Beaucoup de vert classé
Si la commune apparaît comme la plus verte de la Région bruxelloise, Dominique Moraux tempère cette affirmation. "Bien sûr que les espaces verts y sont nombreux mais c'est oublier un peu vite que la Forêt de Soignes est classée, tout comme le parc de la Héronnière.
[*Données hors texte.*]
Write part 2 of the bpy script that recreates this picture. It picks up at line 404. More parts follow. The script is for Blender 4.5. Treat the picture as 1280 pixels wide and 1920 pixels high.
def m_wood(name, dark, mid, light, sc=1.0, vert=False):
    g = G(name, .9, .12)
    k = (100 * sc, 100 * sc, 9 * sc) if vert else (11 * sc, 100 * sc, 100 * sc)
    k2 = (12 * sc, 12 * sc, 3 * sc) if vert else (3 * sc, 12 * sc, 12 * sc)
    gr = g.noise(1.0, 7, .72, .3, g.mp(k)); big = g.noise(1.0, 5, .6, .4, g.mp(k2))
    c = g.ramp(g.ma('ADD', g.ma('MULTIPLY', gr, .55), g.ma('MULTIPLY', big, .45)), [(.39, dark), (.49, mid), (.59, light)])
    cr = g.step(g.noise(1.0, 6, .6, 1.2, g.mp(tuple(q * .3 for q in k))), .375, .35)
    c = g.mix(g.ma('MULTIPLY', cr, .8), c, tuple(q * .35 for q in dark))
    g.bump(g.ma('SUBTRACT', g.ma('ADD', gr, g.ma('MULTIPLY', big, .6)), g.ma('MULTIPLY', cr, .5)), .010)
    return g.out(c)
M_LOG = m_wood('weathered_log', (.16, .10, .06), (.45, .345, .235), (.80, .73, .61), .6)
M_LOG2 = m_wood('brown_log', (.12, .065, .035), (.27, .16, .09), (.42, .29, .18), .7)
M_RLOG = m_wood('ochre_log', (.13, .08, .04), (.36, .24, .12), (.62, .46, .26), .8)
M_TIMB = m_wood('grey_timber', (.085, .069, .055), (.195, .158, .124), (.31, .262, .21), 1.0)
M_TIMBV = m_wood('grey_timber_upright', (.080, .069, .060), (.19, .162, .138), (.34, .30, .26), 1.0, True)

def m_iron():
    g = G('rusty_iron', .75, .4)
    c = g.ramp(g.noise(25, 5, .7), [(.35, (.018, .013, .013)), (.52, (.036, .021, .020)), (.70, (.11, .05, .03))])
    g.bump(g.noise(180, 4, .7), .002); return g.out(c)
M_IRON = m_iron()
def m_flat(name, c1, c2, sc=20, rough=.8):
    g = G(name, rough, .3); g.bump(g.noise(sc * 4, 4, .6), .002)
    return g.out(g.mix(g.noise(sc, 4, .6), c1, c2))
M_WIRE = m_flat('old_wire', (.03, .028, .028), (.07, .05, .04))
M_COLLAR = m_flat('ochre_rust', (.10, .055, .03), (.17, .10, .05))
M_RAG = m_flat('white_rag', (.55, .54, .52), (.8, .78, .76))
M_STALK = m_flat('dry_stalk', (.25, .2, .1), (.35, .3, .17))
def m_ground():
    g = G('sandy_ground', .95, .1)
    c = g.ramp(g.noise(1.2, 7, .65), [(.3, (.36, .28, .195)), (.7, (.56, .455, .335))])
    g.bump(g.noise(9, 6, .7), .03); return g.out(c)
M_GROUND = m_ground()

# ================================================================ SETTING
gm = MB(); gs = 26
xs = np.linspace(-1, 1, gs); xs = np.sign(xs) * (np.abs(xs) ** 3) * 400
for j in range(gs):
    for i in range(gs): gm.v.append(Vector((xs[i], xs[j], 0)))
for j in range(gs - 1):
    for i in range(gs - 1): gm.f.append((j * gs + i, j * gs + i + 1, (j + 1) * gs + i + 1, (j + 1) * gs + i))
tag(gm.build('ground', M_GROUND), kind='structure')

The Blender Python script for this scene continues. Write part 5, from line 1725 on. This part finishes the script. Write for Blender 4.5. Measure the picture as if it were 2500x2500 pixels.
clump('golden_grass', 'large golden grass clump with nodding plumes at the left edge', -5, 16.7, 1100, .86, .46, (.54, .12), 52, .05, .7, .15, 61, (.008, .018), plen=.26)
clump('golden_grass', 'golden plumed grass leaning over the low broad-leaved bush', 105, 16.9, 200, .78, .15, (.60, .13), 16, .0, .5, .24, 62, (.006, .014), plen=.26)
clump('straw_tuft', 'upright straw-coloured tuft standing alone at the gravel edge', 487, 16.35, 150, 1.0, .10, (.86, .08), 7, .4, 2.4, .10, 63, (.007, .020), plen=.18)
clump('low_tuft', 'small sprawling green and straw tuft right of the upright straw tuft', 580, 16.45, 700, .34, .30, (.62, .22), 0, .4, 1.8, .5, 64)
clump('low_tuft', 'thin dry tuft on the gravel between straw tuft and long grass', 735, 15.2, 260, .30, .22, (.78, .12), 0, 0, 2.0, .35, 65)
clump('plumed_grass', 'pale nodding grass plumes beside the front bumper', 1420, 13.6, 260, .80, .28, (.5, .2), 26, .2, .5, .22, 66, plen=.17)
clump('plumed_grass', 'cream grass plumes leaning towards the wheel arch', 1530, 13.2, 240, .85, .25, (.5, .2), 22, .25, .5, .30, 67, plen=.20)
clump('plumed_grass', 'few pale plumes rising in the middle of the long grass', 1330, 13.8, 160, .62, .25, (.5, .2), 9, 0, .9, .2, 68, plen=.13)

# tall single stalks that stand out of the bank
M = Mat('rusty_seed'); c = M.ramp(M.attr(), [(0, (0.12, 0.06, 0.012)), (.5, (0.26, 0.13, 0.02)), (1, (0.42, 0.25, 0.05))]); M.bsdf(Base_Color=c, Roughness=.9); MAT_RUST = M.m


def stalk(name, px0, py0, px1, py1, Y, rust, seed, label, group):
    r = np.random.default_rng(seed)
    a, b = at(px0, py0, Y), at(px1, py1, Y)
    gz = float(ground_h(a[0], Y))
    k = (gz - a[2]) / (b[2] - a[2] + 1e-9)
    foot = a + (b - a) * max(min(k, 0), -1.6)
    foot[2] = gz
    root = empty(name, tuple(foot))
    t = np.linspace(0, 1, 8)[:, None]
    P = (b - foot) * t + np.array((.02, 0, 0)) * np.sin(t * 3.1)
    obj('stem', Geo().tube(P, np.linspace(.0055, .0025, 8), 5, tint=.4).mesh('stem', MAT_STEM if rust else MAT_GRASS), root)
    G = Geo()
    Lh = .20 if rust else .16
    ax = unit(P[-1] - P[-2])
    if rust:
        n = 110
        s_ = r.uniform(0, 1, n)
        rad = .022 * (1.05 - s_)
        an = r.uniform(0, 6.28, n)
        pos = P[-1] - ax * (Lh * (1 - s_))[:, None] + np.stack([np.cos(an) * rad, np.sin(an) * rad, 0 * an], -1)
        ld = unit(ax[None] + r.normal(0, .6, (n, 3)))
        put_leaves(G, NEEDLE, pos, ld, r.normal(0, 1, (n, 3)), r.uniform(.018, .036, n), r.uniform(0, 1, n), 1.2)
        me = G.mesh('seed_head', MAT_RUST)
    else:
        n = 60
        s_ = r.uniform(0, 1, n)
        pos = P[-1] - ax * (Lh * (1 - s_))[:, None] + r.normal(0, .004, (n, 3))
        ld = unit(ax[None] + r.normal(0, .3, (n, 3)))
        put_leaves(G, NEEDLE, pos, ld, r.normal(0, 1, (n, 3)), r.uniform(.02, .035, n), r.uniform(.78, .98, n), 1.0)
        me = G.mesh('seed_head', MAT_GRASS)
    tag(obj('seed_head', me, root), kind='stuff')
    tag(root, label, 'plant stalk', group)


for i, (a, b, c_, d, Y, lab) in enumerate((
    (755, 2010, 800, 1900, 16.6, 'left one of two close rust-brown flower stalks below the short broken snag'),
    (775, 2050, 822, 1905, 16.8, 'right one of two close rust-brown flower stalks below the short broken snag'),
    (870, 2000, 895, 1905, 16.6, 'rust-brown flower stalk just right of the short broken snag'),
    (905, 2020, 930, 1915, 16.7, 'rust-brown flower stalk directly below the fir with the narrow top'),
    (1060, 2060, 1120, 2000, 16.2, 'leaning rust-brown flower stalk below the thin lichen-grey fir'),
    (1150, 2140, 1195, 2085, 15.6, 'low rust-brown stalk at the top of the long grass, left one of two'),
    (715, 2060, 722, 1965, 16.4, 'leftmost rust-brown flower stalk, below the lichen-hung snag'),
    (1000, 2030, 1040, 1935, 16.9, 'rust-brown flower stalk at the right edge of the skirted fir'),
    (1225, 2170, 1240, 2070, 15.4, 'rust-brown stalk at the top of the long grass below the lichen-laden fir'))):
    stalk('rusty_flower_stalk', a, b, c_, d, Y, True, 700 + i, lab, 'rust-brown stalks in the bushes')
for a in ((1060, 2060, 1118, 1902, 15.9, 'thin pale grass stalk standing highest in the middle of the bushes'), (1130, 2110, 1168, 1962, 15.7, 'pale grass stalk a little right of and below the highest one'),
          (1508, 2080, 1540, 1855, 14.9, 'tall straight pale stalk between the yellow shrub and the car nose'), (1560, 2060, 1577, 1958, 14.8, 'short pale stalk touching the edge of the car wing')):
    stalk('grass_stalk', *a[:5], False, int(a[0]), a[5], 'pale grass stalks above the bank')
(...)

Quand vous enlevez ces deux grands espaces verts non constructibles, vous verrez que la commune n'est pas plus verte que ses voisines et, surtout, que les parcelles où bâtir sont très rares, et les nouvelles constructions ne se feraient qu'au détriment d'aménagements existants, sportifs dans le cas du terrain de rugby longeant la rue des Tritomas, ou collectifs comme ce qu'on appelle Le Petit Caille."

Dans l'intervalle, Watermael-Boitsfort attend la fin du projet Souverain 25 visant la réhabilitation de l'ancien siège de la Royale belge (MA²-Metger et associés) et celle de l'interminable chantier du RER qui défigure les abords des deux gares locales. "Il faut aussi espérer la remise en état prochaine des cités-jardins qui, voici quelques dizaines d'années, faisaient la renommée de la commune à travers le monde, lorsqu'au mois de mars, leurs rues se paraient du rose des cerisiers du Japon, souligne encore Dominique Moraux. Un autre chantier, pas inutile, sera celui du réaménagement de la place Keym, prévu pour 2023. Alors seulement, il fera à nouveau bon de se promener aux quatre coins de cette belle commune", conclut cette membre active d'Archicitoyens, dont le collectif organise les Fêtes des Lumières et des animations estivales en vue d'égayer ce square des Archiducs et faire se rencontrer des habitants qui ne se fréquentent pas assez. "Ce qui fonctionne bien, ce sont les rendez-vous mensuels que le collectif a avec la Maison de Quartier ainsi qu'avec Le Logis et Le Floréal, pour coordonner ces activités."